> _EXERCISE_
Pictures appear in the records below; write out everything else exactly.

> _Records with scene code_
★ ★ ★ ★ ★
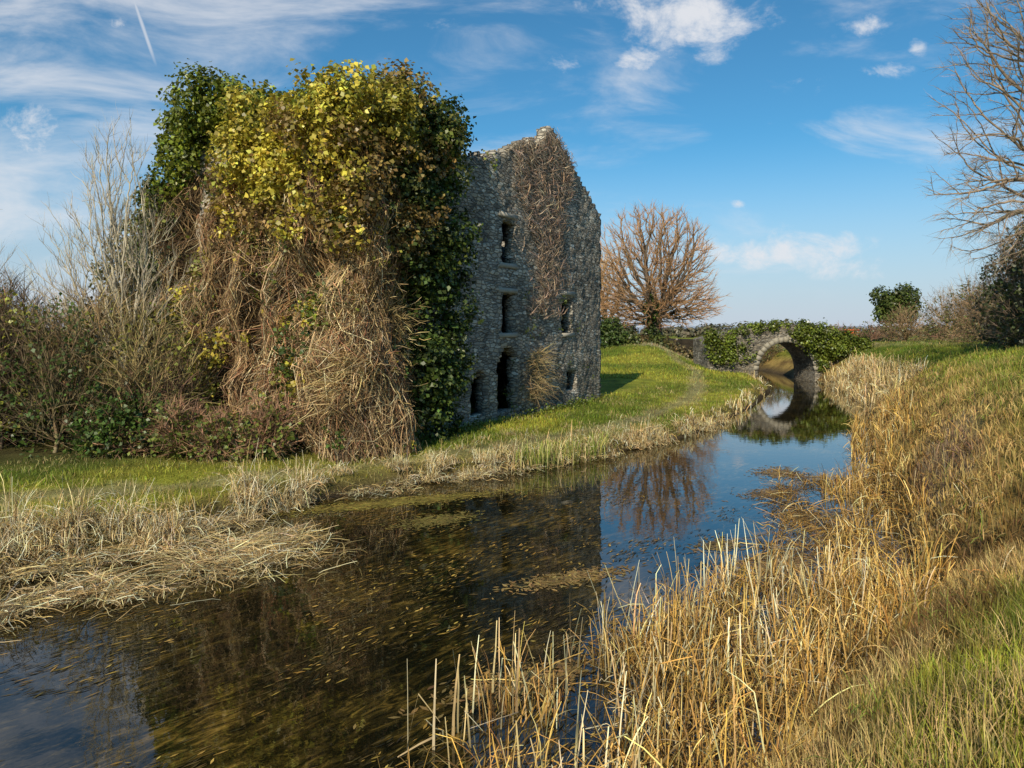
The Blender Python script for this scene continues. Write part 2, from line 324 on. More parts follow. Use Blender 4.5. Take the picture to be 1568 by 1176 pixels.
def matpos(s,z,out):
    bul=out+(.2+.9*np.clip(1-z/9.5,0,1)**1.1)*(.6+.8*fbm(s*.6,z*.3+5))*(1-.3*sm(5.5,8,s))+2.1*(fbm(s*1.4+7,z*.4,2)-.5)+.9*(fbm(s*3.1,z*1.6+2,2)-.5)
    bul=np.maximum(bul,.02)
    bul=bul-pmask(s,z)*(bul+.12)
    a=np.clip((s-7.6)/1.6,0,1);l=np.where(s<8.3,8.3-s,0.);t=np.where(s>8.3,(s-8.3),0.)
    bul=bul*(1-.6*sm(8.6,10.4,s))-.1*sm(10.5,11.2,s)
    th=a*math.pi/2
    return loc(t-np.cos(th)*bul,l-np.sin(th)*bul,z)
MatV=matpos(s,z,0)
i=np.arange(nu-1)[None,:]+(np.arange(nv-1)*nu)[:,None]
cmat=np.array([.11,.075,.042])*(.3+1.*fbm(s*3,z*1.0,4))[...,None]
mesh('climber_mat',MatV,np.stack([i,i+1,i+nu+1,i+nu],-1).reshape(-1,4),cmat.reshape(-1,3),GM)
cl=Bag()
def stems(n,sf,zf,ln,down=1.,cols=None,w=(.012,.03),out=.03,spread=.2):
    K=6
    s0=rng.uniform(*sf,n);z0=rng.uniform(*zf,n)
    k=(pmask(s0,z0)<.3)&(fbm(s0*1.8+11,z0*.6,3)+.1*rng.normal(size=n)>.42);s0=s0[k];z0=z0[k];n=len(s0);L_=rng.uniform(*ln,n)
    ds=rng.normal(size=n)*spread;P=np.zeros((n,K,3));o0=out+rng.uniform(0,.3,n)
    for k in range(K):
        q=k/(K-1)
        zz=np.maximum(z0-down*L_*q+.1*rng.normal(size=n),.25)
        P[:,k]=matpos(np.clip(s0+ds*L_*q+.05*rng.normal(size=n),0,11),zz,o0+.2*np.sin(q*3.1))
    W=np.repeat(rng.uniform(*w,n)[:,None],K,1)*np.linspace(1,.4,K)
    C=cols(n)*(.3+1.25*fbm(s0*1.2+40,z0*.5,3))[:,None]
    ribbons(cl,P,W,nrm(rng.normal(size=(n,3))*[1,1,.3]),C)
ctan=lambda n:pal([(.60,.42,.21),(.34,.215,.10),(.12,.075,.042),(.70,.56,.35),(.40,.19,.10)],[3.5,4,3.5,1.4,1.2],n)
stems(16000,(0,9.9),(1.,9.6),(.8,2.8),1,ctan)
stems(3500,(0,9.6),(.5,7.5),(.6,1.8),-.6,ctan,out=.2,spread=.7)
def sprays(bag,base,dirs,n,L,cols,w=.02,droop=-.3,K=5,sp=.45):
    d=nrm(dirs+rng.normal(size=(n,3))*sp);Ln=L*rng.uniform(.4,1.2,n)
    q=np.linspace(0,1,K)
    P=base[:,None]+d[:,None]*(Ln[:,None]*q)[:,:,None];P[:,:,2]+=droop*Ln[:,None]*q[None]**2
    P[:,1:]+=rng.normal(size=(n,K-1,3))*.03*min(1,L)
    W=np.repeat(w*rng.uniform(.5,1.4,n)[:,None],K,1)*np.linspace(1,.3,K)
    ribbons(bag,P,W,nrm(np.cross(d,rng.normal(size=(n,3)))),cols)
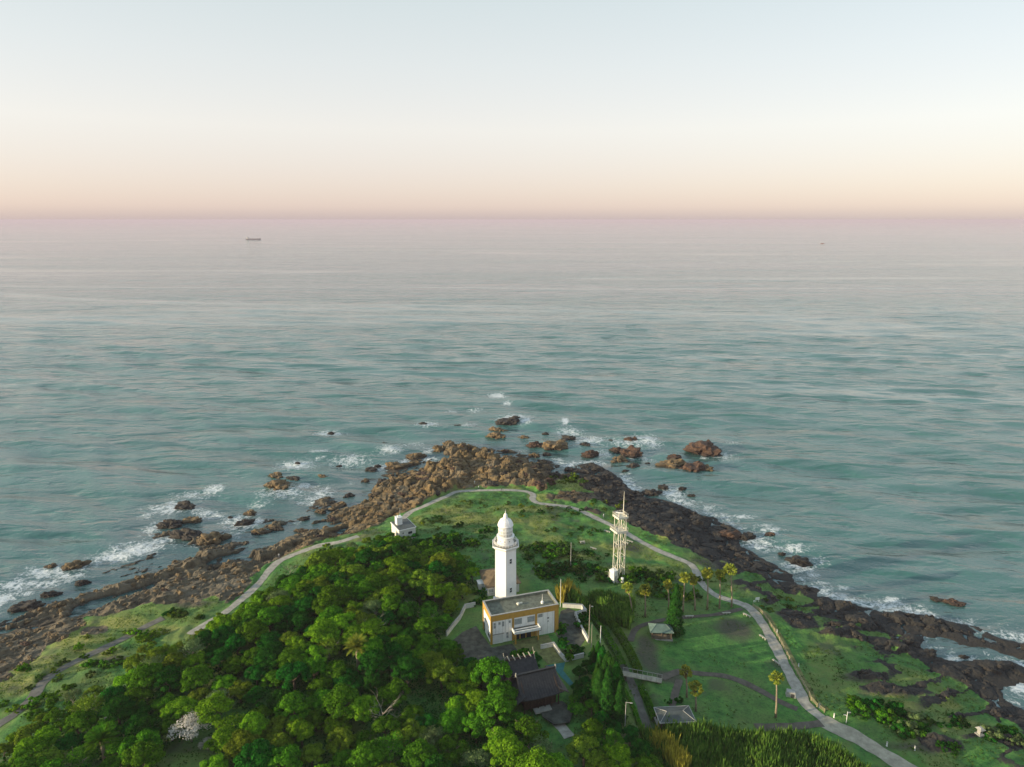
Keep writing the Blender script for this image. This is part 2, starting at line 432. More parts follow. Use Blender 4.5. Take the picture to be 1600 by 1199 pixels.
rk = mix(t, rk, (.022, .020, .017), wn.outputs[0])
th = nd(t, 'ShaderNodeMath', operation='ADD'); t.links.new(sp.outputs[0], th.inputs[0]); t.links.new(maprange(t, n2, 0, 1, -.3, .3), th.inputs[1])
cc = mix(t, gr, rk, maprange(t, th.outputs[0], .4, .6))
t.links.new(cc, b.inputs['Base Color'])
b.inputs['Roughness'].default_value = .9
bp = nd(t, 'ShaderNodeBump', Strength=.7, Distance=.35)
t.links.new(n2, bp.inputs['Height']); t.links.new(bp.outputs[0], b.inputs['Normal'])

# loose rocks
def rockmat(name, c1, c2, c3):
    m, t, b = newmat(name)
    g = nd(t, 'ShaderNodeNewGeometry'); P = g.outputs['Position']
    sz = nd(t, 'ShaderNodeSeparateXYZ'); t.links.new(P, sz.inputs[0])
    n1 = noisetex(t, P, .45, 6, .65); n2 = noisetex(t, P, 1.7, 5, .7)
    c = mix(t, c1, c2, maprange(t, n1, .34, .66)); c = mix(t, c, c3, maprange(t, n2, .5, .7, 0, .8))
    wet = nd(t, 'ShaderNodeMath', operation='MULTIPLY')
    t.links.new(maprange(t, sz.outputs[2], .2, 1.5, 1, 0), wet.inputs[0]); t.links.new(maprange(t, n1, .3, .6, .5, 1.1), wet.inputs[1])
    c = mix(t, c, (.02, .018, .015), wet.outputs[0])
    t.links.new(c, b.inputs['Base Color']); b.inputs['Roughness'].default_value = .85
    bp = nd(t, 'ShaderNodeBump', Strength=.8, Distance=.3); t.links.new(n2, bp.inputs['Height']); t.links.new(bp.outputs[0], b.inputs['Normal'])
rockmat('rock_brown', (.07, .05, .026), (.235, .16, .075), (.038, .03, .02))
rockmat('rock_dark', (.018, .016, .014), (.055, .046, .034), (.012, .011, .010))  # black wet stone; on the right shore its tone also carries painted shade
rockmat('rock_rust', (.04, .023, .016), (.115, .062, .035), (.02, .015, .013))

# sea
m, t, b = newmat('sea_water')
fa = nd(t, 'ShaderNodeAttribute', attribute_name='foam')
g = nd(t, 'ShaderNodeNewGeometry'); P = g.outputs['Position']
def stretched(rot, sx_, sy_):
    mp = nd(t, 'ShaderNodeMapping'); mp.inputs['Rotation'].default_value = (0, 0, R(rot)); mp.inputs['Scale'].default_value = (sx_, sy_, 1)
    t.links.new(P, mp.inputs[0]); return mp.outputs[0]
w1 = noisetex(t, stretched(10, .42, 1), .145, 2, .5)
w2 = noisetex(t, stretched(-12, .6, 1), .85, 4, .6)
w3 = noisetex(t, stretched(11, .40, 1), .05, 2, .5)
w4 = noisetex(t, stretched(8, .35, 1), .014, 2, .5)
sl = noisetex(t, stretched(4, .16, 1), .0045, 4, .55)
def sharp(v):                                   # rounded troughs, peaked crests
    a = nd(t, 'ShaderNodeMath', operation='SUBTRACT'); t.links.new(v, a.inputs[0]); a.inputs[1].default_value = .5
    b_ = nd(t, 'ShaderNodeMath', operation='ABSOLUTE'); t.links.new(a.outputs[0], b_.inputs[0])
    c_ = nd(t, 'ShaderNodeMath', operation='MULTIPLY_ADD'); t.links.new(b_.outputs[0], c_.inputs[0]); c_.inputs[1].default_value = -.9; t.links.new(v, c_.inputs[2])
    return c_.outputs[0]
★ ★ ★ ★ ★
> _WRITTEN RESPONSE_
The Blender Python script for this scene continues. Write part 2, from line 324 on. More parts follow. Use Blender 4.5. Take the picture to be 1568 by 1176 pixels.
def matpos(s,z,out):
    bul=out+(.2+.9*np.clip(1-z/9.5,0,1)**1.1)*(.6+.8*fbm(s*.6,z*.3+5))*(1-.3*sm(5.5,8,s))+2.1*(fbm(s*1.4+7,z*.4,2)-.5)+.9*(fbm(s*3.1,z*1.6+2,2)-.5)
    bul=np.maximum(bul,.02)
    bul=bul-pmask(s,z)*(bul+.12)
    a=np.clip((s-7.6)/1.6,0,1);l=np.where(s<8.3,8.3-s,0.);t=np.where(s>8.3,(s-8.3),0.)
    bul=bul*(1-.6*sm(8.6,10.4,s))-.1*sm(10.5,11.2,s)
    th=a*math.pi/2
    return loc(t-np.cos(th)*bul,l-np.sin(th)*bul,z)
MatV=matpos(s,z,0)
i=np.arange(nu-1)[None,:]+(np.arange(nv-1)*nu)[:,None]
cmat=np.array([.11,.075,.042])*(.3+1.*fbm(s*3,z*1.0,4))[...,None]
mesh('climber_mat',MatV,np.stack([i,i+1,i+nu+1,i+nu],-1).reshape(-1,4),cmat.reshape(-1,3),GM)
cl=Bag()
def stems(n,sf,zf,ln,down=1.,cols=None,w=(.012,.03),out=.03,spread=.2):
    K=6
    s0=rng.uniform(*sf,n);z0=rng.uniform(*zf,n)
    k=(pmask(s0,z0)<.3)&(fbm(s0*1.8+11,z0*.6,3)+.1*rng.normal(size=n)>.42);s0=s0[k];z0=z0[k];n=len(s0);L_=rng.uniform(*ln,n)
    ds=rng.normal(size=n)*spread;P=np.zeros((n,K,3));o0=out+rng.uniform(0,.3,n)
    for k in range(K):
        q=k/(K-1)
        zz=np.maximum(z0-down*L_*q+.1*rng.normal(size=n),.25)
        P[:,k]=matpos(np.clip(s0+ds*L_*q+.05*rng.normal(size=n),0,11),zz,o0+.2*np.sin(q*3.1))
    W=np.repeat(rng.uniform(*w,n)[:,None],K,1)*np.linspace(1,.4,K)
    C=cols(n)*(.3+1.25*fbm(s0*1.2+40,z0*.5,3))[:,None]
    ribbons(cl,P,W,nrm(rng.normal(size=(n,3))*[1,1,.3]),C)
ctan=lambda n:pal([(.60,.42,.21),(.34,.215,.10),(.12,.075,.042),(.70,.56,.35),(.40,.19,.10)],[3.5,4,3.5,1.4,1.2],n)
stems(16000,(0,9.9),(1.,9.6),(.8,2.8),1,ctan)
stems(3500,(0,9.6),(.5,7.5),(.6,1.8),-.6,ctan,out=.2,spread=.7)
def sprays(bag,base,dirs,n,L,cols,w=.02,droop=-.3,K=5,sp=.45):
    d=nrm(dirs+rng.normal(size=(n,3))*sp);Ln=L*rng.uniform(.4,1.2,n)
    q=np.linspace(0,1,K)
    P=base[:,None]+d[:,None]*(Ln[:,None]*q)[:,:,None];P[:,:,2]+=droop*Ln[:,None]*q[None]**2
    P[:,1:]+=rng.normal(size=(n,K-1,3))*.03*min(1,L)
    W=np.repeat(w*rng.uniform(.5,1.4,n)[:,None],K,1)*np.linspace(1,.3,K)
    ribbons(bag,P,W,nrm(np.cross(d,rng.normal(size=(n,3)))),cols)
Keep writing the Blender script for this image. This is part 2, starting at line 432. More parts follow. Use Blender 4.5. Take the picture to be 1600 by 1199 pixels.
rk = mix(t, rk, (.022, .020, .017), wn.outputs[0])
th = nd(t, 'ShaderNodeMath', operation='ADD'); t.links.new(sp.outputs[0], th.inputs[0]); t.links.new(maprange(t, n2, 0, 1, -.3, .3), th.inputs[1])
cc = mix(t, gr, rk, maprange(t, th.outputs[0], .4, .6))
t.links.new(cc, b.inputs['Base Color'])
b.inputs['Roughness'].default_value = .9
bp = nd(t, 'ShaderNodeBump', Strength=.7, Distance=.35)
t.links.new(n2, bp.inputs['Height']); t.links.new(bp.outputs[0], b.inputs['Normal'])

# loose rocks
def rockmat(name, c1, c2, c3):
    m, t, b = newmat(name)
    g = nd(t, 'ShaderNodeNewGeometry'); P = g.outputs['Position']
    sz = nd(t, 'ShaderNodeSeparateXYZ'); t.links.new(P, sz.inputs[0])
    n1 = noisetex(t, P, .45, 6, .65); n2 = noisetex(t, P, 1.7, 5, .7)
    c = mix(t, c1, c2, maprange(t, n1, .34, .66)); c = mix(t, c, c3, maprange(t, n2, .5, .7, 0, .8))
    wet = nd(t, 'ShaderNodeMath', operation='MULTIPLY')
    t.links.new(maprange(t, sz.outputs[2], .2, 1.5, 1, 0), wet.inputs[0]); t.links.new(maprange(t, n1, .3, .6, .5, 1.1), wet.inputs[1])
    c = mix(t, c, (.02, .018, .015), wet.outputs[0])
    t.links.new(c, b.inputs['Base Color']); b.inputs['Roughness'].default_value = .85
    bp = nd(t, 'ShaderNodeBump', Strength=.8, Distance=.3); t.links.new(n2, bp.inputs['Height']); t.links.new(bp.outputs[0], b.inputs['Normal'])
rockmat('rock_brown', (.07, .05, .026), (.235, .16, .075), (.038, .03, .02))
rockmat('rock_dark', (.018, .016, .014), (.055, .046, .034), (.012, .011, .010))  # black wet stone; on the right shore its tone also carries painted shade
rockmat('rock_rust', (.04, .023, .016), (.115, .062, .035), (.02, .015, .013))

# sea
m, t, b = newmat('sea_water')
fa = nd(t, 'ShaderNodeAttribute', attribute_name='foam')
g = nd(t, 'ShaderNodeNewGeometry'); P = g.outputs['Position']
def stretched(rot, sx_, sy_):
    mp = nd(t, 'ShaderNodeMapping'); mp.inputs['Rotation'].default_value = (0, 0, R(rot)); mp.inputs['Scale'].default_value = (sx_, sy_, 1)
    t.links.new(P, mp.inputs[0]); return mp.outputs[0]
w1 = noisetex(t, stretched(10, .42, 1), .145, 2, .5)
w2 = noisetex(t, stretched(-12, .6, 1), .85, 4, .6)
w3 = noisetex(t, stretched(11, .40, 1), .05, 2, .5)
w4 = noisetex(t, stretched(8, .35, 1), .014, 2, .5)
sl = noisetex(t, stretched(4, .16, 1), .0045, 4, .55)
def sharp(v):                                   # rounded troughs, peaked crests
    a = nd(t, 'ShaderNodeMath', operation='SUBTRACT'); t.links.new(v, a.inputs[0]); a.inputs[1].default_value = .5
    b_ = nd(t, 'ShaderNodeMath', operation='ABSOLUTE'); t.links.new(a.outputs[0], b_.inputs[0])
    c_ = nd(t, 'ShaderNodeMath', operation='MULTIPLY_ADD'); t.links.new(b_.outputs[0], c_.inputs[0]); c_.inputs[1].default_value = -.9; t.links.new(v, c_.inputs[2])
    return c_.outputs[0]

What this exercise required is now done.